What happens when Google decides to launch a product that directly competes with yours? They have years of your site traffic data, and probably your closest competitors’ data as well.
What happens when the data your systems produce has valuable insights that can be monetized? Or the activity can be aggregated, enriched, and sold to a partner? Your company won’t be seeing any of those financial benefits, sorry!
What happens when a nation starts enforcing new rights for personal data and data privacy, such as the General Data Protection Regulation?, and you must comply or risk enormous fines? You shut off that line of business. Alternatively… If you own your data, you have full control. Which is why your company should be responsible for its own intellectual property, data collection, and data management systems. What’s more, you will be able to track activity at a finer granularity, because you own the data!
Want to ensure you comply with General Data Protection Regulation? It’s much easier when you control the collection and persistence of personal data, and simply issue a DELETE FROM some_table WHERE id = 10;
sql statement!
Want to persist terabytes of data in a 99.999999999% durable location that is accessible at any time? You can do so with AWS S3 at a whopping price of $0.023 per GB, per month. Have more data than that, and want to roll it into long-term cold storage?
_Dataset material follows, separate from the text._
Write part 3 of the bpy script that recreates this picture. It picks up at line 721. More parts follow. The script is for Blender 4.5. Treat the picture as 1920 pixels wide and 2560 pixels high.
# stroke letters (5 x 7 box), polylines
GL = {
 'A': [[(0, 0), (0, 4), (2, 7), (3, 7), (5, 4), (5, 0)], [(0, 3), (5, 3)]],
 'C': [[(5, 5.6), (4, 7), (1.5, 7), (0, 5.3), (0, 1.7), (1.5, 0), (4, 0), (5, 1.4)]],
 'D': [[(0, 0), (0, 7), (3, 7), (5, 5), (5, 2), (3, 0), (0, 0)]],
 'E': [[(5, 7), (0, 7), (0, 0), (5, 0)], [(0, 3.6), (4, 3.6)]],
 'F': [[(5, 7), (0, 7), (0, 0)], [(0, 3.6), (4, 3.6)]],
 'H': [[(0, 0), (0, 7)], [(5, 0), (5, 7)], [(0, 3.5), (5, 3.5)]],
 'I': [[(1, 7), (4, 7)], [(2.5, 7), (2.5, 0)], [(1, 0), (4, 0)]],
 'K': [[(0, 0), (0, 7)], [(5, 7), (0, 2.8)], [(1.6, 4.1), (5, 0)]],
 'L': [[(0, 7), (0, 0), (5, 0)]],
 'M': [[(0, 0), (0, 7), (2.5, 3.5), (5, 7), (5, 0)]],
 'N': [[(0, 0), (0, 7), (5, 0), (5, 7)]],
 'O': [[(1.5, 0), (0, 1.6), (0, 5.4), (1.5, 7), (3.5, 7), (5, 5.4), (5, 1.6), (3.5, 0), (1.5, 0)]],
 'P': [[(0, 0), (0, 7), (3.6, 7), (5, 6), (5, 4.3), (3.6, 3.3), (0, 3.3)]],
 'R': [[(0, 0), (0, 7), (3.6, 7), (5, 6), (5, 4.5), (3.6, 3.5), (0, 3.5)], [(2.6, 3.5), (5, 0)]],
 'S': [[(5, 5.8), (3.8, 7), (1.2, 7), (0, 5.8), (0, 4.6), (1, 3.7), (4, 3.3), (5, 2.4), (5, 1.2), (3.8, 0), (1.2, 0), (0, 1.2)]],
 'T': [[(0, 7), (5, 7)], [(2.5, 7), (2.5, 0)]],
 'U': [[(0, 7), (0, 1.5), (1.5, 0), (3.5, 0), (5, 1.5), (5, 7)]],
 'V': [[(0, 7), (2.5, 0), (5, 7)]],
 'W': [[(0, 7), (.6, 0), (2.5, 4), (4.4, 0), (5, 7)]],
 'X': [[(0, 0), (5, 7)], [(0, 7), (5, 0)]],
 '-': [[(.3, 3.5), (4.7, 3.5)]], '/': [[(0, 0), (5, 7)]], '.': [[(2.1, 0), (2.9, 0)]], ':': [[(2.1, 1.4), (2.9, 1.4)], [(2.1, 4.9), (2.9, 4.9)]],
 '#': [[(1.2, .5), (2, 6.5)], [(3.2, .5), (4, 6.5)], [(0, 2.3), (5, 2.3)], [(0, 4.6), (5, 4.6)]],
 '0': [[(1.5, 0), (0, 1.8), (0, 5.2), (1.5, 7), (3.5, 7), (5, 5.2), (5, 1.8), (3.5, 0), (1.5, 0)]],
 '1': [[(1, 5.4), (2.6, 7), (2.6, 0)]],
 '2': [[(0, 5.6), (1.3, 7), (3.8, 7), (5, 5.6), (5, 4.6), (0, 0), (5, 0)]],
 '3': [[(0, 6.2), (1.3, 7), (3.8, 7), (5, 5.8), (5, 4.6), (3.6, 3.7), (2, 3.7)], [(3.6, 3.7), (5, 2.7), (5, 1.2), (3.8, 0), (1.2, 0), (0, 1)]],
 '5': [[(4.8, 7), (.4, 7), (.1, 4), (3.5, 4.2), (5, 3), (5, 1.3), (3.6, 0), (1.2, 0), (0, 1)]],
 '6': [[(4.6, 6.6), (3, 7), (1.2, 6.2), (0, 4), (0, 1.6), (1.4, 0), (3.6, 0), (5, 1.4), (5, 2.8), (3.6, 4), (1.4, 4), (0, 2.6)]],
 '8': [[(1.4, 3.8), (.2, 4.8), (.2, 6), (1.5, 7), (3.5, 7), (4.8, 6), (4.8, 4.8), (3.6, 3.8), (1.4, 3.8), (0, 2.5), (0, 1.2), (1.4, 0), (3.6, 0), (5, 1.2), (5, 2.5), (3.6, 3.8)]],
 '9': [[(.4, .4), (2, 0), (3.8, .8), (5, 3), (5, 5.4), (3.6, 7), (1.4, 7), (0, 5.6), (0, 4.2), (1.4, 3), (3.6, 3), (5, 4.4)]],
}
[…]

AWS Glacier exists for exactly that reason, and is priced at a convenient $0.004 per GB, per month. Thanks to Moore’s law, data storage gets less expensive over time, unlike any third-party data service provider on the market.
In Conclusion
To build the most value possible for your organization, realize maximum financial benefits, and retain your competitive advantage, you need to own your data. While many third-party data services might be easier to set up initially, your business will ultimately find itself with higher expenditures, less flexibility, a flawed data ownership model and a lot of hassle along the way. To sum up, own and manage your own data.